» SOURCE DATA
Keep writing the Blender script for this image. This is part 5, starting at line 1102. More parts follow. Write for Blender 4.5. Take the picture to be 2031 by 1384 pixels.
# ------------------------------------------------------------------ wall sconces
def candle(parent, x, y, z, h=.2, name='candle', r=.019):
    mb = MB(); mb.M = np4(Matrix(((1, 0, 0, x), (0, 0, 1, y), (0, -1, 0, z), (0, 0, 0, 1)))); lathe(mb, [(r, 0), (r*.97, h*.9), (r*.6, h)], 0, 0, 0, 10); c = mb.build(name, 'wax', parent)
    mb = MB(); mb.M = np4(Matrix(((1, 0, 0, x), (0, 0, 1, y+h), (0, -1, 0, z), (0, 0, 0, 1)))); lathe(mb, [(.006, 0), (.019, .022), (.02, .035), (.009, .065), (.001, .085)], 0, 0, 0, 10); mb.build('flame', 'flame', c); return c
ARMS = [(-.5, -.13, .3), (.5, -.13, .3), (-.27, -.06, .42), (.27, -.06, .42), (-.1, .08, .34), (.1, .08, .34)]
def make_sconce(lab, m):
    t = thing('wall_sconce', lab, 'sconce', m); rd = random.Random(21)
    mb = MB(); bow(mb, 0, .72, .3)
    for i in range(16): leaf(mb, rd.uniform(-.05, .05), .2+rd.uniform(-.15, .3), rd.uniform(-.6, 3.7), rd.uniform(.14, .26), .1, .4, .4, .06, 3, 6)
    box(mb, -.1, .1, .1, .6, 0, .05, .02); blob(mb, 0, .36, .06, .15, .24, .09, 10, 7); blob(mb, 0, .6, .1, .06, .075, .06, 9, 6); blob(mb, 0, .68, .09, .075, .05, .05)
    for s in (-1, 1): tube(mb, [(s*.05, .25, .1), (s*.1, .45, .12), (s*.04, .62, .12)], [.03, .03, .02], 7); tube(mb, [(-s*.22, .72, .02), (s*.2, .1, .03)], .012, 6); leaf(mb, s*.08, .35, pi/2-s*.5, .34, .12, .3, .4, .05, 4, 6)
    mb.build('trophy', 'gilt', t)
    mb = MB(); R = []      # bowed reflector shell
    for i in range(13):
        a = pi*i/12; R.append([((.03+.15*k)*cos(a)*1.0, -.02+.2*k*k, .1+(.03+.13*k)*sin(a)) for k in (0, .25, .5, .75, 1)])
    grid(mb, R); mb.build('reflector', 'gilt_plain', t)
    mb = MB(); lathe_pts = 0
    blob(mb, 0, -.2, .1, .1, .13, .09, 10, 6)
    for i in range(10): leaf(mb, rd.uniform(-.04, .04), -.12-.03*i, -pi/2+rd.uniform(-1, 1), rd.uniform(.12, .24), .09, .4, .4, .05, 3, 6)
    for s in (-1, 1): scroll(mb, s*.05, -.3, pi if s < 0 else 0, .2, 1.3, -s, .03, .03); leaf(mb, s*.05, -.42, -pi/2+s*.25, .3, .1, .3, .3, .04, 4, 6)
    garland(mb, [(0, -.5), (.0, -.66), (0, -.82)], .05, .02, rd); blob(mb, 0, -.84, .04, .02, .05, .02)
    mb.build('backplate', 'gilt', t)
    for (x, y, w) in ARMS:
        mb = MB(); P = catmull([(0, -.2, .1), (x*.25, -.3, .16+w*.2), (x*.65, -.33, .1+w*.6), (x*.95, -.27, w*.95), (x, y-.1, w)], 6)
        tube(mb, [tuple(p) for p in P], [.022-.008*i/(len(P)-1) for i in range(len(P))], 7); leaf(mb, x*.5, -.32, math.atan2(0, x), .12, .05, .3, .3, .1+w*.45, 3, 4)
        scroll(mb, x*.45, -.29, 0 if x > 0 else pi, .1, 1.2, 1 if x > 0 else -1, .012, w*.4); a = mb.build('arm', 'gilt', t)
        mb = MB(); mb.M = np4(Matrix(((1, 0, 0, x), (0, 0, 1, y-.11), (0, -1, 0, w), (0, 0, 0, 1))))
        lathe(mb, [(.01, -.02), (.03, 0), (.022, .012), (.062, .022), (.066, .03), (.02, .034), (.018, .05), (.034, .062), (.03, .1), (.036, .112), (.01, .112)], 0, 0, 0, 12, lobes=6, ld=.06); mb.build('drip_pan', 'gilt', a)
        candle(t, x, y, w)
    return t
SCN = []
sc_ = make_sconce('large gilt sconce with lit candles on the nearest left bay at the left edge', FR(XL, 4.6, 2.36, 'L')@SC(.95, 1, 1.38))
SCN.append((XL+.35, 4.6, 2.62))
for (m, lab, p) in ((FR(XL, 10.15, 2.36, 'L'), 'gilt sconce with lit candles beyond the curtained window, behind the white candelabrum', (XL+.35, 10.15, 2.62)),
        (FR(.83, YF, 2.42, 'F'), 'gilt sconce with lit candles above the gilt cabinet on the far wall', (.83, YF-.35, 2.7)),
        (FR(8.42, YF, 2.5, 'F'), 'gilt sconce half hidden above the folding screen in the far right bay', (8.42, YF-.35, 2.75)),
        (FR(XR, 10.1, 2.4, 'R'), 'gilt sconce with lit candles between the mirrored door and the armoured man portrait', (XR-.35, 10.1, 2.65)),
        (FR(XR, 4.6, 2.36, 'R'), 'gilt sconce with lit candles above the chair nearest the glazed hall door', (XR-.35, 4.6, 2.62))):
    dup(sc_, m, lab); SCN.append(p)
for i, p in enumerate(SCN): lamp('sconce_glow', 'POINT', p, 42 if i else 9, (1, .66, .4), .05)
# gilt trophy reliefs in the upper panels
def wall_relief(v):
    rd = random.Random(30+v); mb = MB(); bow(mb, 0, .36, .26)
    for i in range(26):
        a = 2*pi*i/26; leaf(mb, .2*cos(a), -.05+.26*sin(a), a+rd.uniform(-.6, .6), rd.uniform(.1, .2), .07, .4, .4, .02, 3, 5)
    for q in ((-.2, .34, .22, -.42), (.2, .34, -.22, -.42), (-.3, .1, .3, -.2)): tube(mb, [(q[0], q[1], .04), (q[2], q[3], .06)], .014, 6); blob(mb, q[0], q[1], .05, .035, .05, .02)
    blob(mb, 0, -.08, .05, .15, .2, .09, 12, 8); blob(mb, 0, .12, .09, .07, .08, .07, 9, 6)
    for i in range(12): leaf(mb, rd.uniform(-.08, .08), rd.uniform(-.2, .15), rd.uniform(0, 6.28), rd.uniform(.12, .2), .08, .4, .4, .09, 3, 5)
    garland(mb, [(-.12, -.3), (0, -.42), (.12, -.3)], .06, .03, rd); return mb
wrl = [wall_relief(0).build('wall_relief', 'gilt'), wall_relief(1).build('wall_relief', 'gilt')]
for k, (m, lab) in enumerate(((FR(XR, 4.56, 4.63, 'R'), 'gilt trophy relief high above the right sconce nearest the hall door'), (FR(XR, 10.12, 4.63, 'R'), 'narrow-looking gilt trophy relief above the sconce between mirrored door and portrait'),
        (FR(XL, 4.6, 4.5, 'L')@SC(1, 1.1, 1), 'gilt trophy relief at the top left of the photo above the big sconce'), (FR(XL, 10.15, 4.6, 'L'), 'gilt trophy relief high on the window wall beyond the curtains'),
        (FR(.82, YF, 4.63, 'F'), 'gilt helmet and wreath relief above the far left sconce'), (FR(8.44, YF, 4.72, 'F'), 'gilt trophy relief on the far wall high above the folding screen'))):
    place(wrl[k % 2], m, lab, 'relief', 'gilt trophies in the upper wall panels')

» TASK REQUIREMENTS
Your task is to return the full listing exactly as it was given.

» COMPLETED EXERCISE
Keep writing the Blender script for this image. This is part 5, starting at line 1102. More parts follow. Write for Blender 4.5. Take the picture to be 2031 by 1384 pixels.
# ------------------------------------------------------------------ wall sconces
def candle(parent, x, y, z, h=.2, name='candle', r=.019):
    mb = MB(); mb.M = np4(Matrix(((1, 0, 0, x), (0, 0, 1, y), (0, -1, 0, z), (0, 0, 0, 1)))); lathe(mb, [(r, 0), (r*.97, h*.9), (r*.6, h)], 0, 0, 0, 10); c = mb.build(name, 'wax', parent)
    mb = MB(); mb.M = np4(Matrix(((1, 0, 0, x), (0, 0, 1, y+h), (0, -1, 0, z), (0, 0, 0, 1)))); lathe(mb, [(.006, 0), (.019, .022), (.02, .035), (.009, .065), (.001, .085)], 0, 0, 0, 10); mb.build('flame', 'flame', c); return c
ARMS = [(-.5, -.13, .3), (.5, -.13, .3), (-.27, -.06, .42), (.27, -.06, .42), (-.1, .08, .34), (.1, .08, .34)]
def make_sconce(lab, m):
    t = thing('wall_sconce', lab, 'sconce', m); rd = random.Random(21)
    mb = MB(); bow(mb, 0, .72, .3)
    for i in range(16): leaf(mb, rd.uniform(-.05, .05), .2+rd.uniform(-.15, .3), rd.uniform(-.6, 3.7), rd.uniform(.14, .26), .1, .4, .4, .06, 3, 6)
    box(mb, -.1, .1, .1, .6, 0, .05, .02); blob(mb, 0, .36, .06, .15, .24, .09, 10, 7); blob(mb, 0, .6, .1, .06, .075, .06, 9, 6); blob(mb, 0, .68, .09, .075, .05, .05)
    for s in (-1, 1): tube(mb, [(s*.05, .25, .1), (s*.1, .45, .12), (s*.04, .62, .12)], [.03, .03, .02], 7); tube(mb, [(-s*.22, .72, .02), (s*.2, .1, .03)], .012, 6); leaf(mb, s*.08, .35, pi/2-s*.5, .34, .12, .3, .4, .05, 4, 6)
    mb.build('trophy', 'gilt', t)
    mb = MB(); R = []      # bowed reflector shell
    for i in range(13):
        a = pi*i/12; R.append([((.03+.15*k)*cos(a)*1.0, -.02+.2*k*k, .1+(.03+.13*k)*sin(a)) for k in (0, .25, .5, .75, 1)])
    grid(mb, R); mb.build('reflector', 'gilt_plain', t)
    mb = MB(); lathe_pts = 0
    blob(mb, 0, -.2, .1, .1, .13, .09, 10, 6)
    for i in range(10): leaf(mb, rd.uniform(-.04, .04), -.12-.03*i, -pi/2+rd.uniform(-1, 1), rd.uniform(.12, .24), .09, .4, .4, .05, 3, 6)
    for s in (-1, 1): scroll(mb, s*.05, -.3, pi if s < 0 else 0, .2, 1.3, -s, .03, .03); leaf(mb, s*.05, -.42, -pi/2+s*.25, .3, .1, .3, .3, .04, 4, 6)
    garland(mb, [(0, -.5), (.0, -.66), (0, -.82)], .05, .02, rd); blob(mb, 0, -.84, .04, .02, .05, .02)
    mb.build('backplate', 'gilt', t)
    for (x, y, w) in ARMS:
        mb = MB(); P = catmull([(0, -.2, .1), (x*.25, -.3, .16+w*.2), (x*.65, -.33, .1+w*.6), (x*.95, -.27, w*.95), (x, y-.1, w)], 6)
        tube(mb, [tuple(p) for p in P], [.022-.008*i/(len(P)-1) for i in range(len(P))], 7); leaf(mb, x*.5, -.32, math.atan2(0, x), .12, .05, .3, .3, .1+w*.45, 3, 4)
        scroll(mb, x*.45, -.29, 0 if x > 0 else pi, .1, 1.2, 1 if x > 0 else -1, .012, w*.4); a = mb.build('arm', 'gilt', t)
        mb = MB(); mb.M = np4(Matrix(((1, 0, 0, x), (0, 0, 1, y-.11), (0, -1, 0, w), (0, 0, 0, 1))))
        lathe(mb, [(.01, -.02), (.03, 0), (.022, .012), (.062, .022), (.066, .03), (.02, .034), (.018, .05), (.034, .062), (.03, .1), (.036, .112), (.01, .112)], 0, 0, 0, 12, lobes=6, ld=.06); mb.build('drip_pan', 'gilt', a)
        candle(t, x, y, w)
    return t
SCN = []
sc_ = make_sconce('large gilt sconce with lit candles on the nearest left bay at the left edge', FR(XL, 4.6, 2.36, 'L')@SC(.95, 1, 1.38))
SCN.append((XL+.35, 4.6, 2.62))
for (m, lab, p) in ((FR(XL, 10.15, 2.36, 'L'), 'gilt sconce with lit candles beyond the curtained window, behind the white candelabrum', (XL+.35, 10.15, 2.62)),
        (FR(.83, YF, 2.42, 'F'), 'gilt sconce with lit candles above the gilt cabinet on the far wall', (.83, YF-.35, 2.7)),
        (FR(8.42, YF, 2.5, 'F'), 'gilt sconce half hidden above the folding screen in the far right bay', (8.42, YF-.35, 2.75)),
        (FR(XR, 10.1, 2.4, 'R'), 'gilt sconce with lit candles between the mirrored door and the armoured man portrait', (XR-.35, 10.1, 2.65)),
        (FR(XR, 4.6, 2.36, 'R'), 'gilt sconce with lit candles above the chair nearest the glazed hall door', (XR-.35, 4.6, 2.62))):
    dup(sc_, m, lab); SCN.append(p)
for i, p in enumerate(SCN): lamp('sconce_glow', 'POINT', p, 42 if i else 9, (1, .66, .4), .05)
# gilt trophy reliefs in the upper panels
def wall_relief(v):
    rd = random.Random(30+v); mb = MB(); bow(mb, 0, .36, .26)
    for i in range(26):
        a = 2*pi*i/26; leaf(mb, .2*cos(a), -.05+.26*sin(a), a+rd.uniform(-.6, .6), rd.uniform(.1, .2), .07, .4, .4, .02, 3, 5)
    for q in ((-.2, .34, .22, -.42), (.2, .34, -.22, -.42), (-.3, .1, .3, -.2)): tube(mb, [(q[0], q[1], .04), (q[2], q[3], .06)], .014, 6); blob(mb, q[0], q[1], .05, .035, .05, .02)
    blob(mb, 0, -.08, .05, .15, .2, .09, 12, 8); blob(mb, 0, .12, .09, .07, .08, .07, 9, 6)
    for i in range(12): leaf(mb, rd.uniform(-.08, .08), rd.uniform(-.2, .15), rd.uniform(0, 6.28), rd.uniform(.12, .2), .08, .4, .4, .09, 3, 5)
    garland(mb, [(-.12, -.3), (0, -.42), (.12, -.3)], .06, .03, rd); return mb
wrl = [wall_relief(0).build('wall_relief', 'gilt'), wall_relief(1).build('wall_relief', 'gilt')]
for k, (m, lab) in enumerate(((FR(XR, 4.56, 4.63, 'R'), 'gilt trophy relief high above the right sconce nearest the hall door'), (FR(XR, 10.12, 4.63, 'R'), 'narrow-looking gilt trophy relief above the sconce between mirrored door and portrait'),
        (FR(XL, 4.6, 4.5, 'L')@SC(1, 1.1, 1), 'gilt trophy relief at the top left of the photo above the big sconce'), (FR(XL, 10.15, 4.6, 'L'), 'gilt trophy relief high on the window wall beyond the curtains'),
        (FR(.82, YF, 4.63, 'F'), 'gilt helmet and wreath relief above the far left sconce'), (FR(8.44, YF, 4.72, 'F'), 'gilt trophy relief on the far wall high above the folding screen'))):
    place(wrl[k % 2], m, lab, 'relief', 'gilt trophies in the upper wall panels')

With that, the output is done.